Im letzten Jahr sei nur ein einziger Fall von Missbrauch von Minderjährigen durch einen Freier aktenkundig geworden. Zwar sei die Polizei dort immer wieder mit Streifen unterwegs, die Täter bekomme sie aber selten zu fassen:
"Man müsste den Täter, also den Freier, der einen Minderjährigen sexuell missbraucht, also in flagranti erwischen – und das ist eine ganz, ganz schwere Sache. Weil sich Freier und letztendlich derjenige, der sich prostituiert, ja einig sind in ihrem Geschäft, kommt das eben doch nicht bei der Polizei zur Anzeige. Deswegen sind es eben so wenige Fälle – trotz unserer Kontrollen."

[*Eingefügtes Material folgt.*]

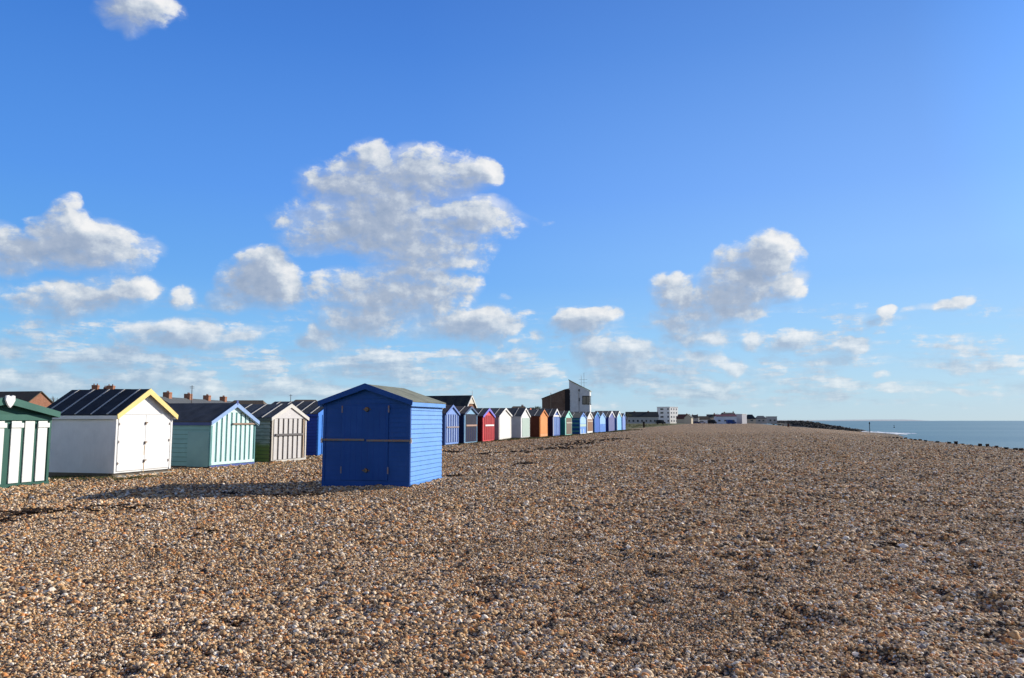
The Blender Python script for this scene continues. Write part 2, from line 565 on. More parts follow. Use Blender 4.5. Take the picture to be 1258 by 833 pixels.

Die Jungen sind inzwischen aus Berlin verschwunden
Selbst, wenn mal ein Täter aufgegriffen wird, ist es schwer, die Jungen zu einer Aussage gegen die Freier zu bewegen. Ralf Rötten von Subway vermutet, dass sie unter großem Druck stehen, Geld zu verdienen:
"Es ist einfach so, dass ein sehr großer Teil der Jungen, die wir da zum Beispiel letzten Sommer kennengelernt haben oder die wir sonst kennenlernen, aus wirtschaftlich sehr, sehr schwachen Regionen stammt und es einfach eine sehr große Not der Familien gibt, die dann auch dazu führen, dass jedes einzelne Familienmitglied zum Familieneinkommen beizutragen hat."
Derzeit seien nur noch 16- bis 17-jährige Stricher sowie junge Erwachsene im Tiergarten. Die jungen Minderjährigen und Kinder seien seit Anfang August weg. Ralf Rötten vermutet, dass das mit polizeilichen Ermittlungen zusammenhängt. Nun bleibt abzuwarten, ob sie nächstes Jahr wieder zum Anschaffen nach Berlin kommen.
"Das, was da grundsätzlich hinter steckt, sind unerträgliche soziale Zustände in den Herkunftsländern, die mangelnde soziale Absicherung und Versorgung innerhalb Europas, die nicht-gleichen Startchancen für Kinder und Jugendliche innerhalb der Europäischen Union – diese Probleme sind alle überhaupt nicht gelöst, sondern das ordnungspolitische Problem sozusagen, das ist gelöst."
Die meisten jungen Sexarbeiter leben in Berlin auf der Straße oder in Abbruchhäusern. Bei Subway bekommen sie etwas zu essen, können duschen, ihre Kleidung wechseln und erfahren, wie sie sich aus ihrem Umfeld befreien könnten.
"Wir sind halt jede Woche drei, vier Mal da, wo die Jungen sich aufhalten. Die Jungen sehen, dass ältere junge Männer, die anschaffen gehen, mit uns reden, von uns Kondome annehmen oder erfahren auch über die etwas älteren, dass man bei uns eben Versorgungsleistungen in Anspruch nehmen kann. Wir zwingen die Jungen nie, irgendetwas zu sagen. Also sie können uns Dinge erzählen, aber wir quetschen sie nie aus. Und das ist die Grundvoraussetzung für das Vertrauensverhältnis und was den Jungen extrem wichtig ist, ist, dass wir nicht in einer direkten Kooperationsverbindung mit Jugendämtern und Polizei stehen."
Wer nutzt die Not der Kinder und Jugendlichen aus?
Die Polizei hat jedoch die erwachsenen Männer, die die Not der Kinder und Jugendlichen ausnutzen, im Visier, wie Thomas Neuendorf erklärt.
"Bei uns läuft ein komplexes Verfahren, ein Großverfahren, was genau diesen Deliktsbereich zum Inhalt hat. Wegen der laufenden Ermittlungen kann ich dazu aber keine Details benennen, es geht auf jeden Fall um den sexuellen Missbrauch von Kindern und Jugendlichen."
Die Berliner Polizei dürfe keine rechtsfreien Räume zulassen. Ralf Rötten begrüßt es daher sehr, dass sie ihre Präsenz im Tiergarten erhöht hat:
"Es ist einfach deutlich gemacht worden, dass die Bundesrepublik ein Rechtsstaat ist, der es nicht dulden kann, dass erwachsene Männer kontinuierlich Jungen missbrauchen und sexuell ausbeuten. Aber damit ist das Problem als solches, nämlich die Not der Jungen, nicht behoben."